OK, hopefully I've attached the code and pdf of the project.

[tasmod]

Clearer view of the schematic as the one in the pdf is cutoff at the output.

[tvibakar]

Hi all,
I am new to this forum. This is my first thread in this forum. Kindly help me. I am using 12V 7.2Ah Amaron Quanta lead acid battery for an Emergency Lamp. I am using the following charging circuit which is attached with this post. In this charging circuit, 230 ac voltage is given as input to the 16-0-16 transformer. The output of transformer is filtered through rectifier diodes and then given as input to the LM317 of charging circuit. As of now transformer is needed to step down the ac input voltage. I need a charging circuit without a transformer. So kindly suggest me a circuit which consists of input rectification without a transformer.
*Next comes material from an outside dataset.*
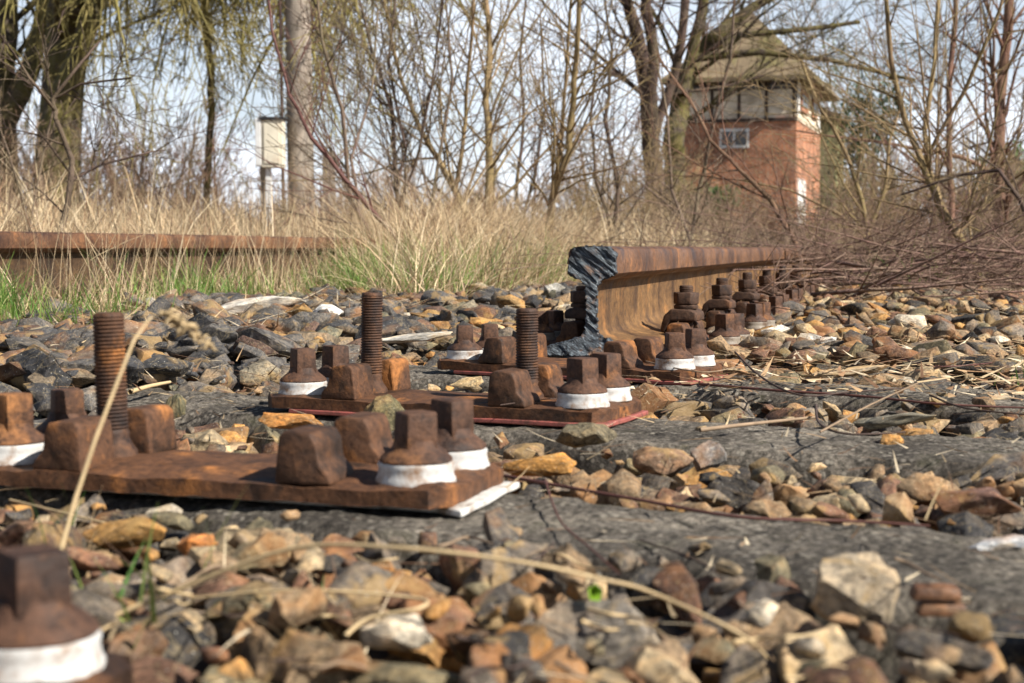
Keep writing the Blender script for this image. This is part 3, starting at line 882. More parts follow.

Please suggest it with a moderate cost. And also I need one more clarification. I am using "Constant Voltage" - trickle charging method to charge the battery. I am using a load of 2 lamps of total 110 W lamps which stand for around 50 minutes of full charged battery. The lamps will cut-off at 9.5-9.8 V. Then it takes around 16 hours to make the battery full charge. Could you please confirm me if I can charge the battery soon (min 6 hours). Is so at what rate I should use the load. Please help me in this situation.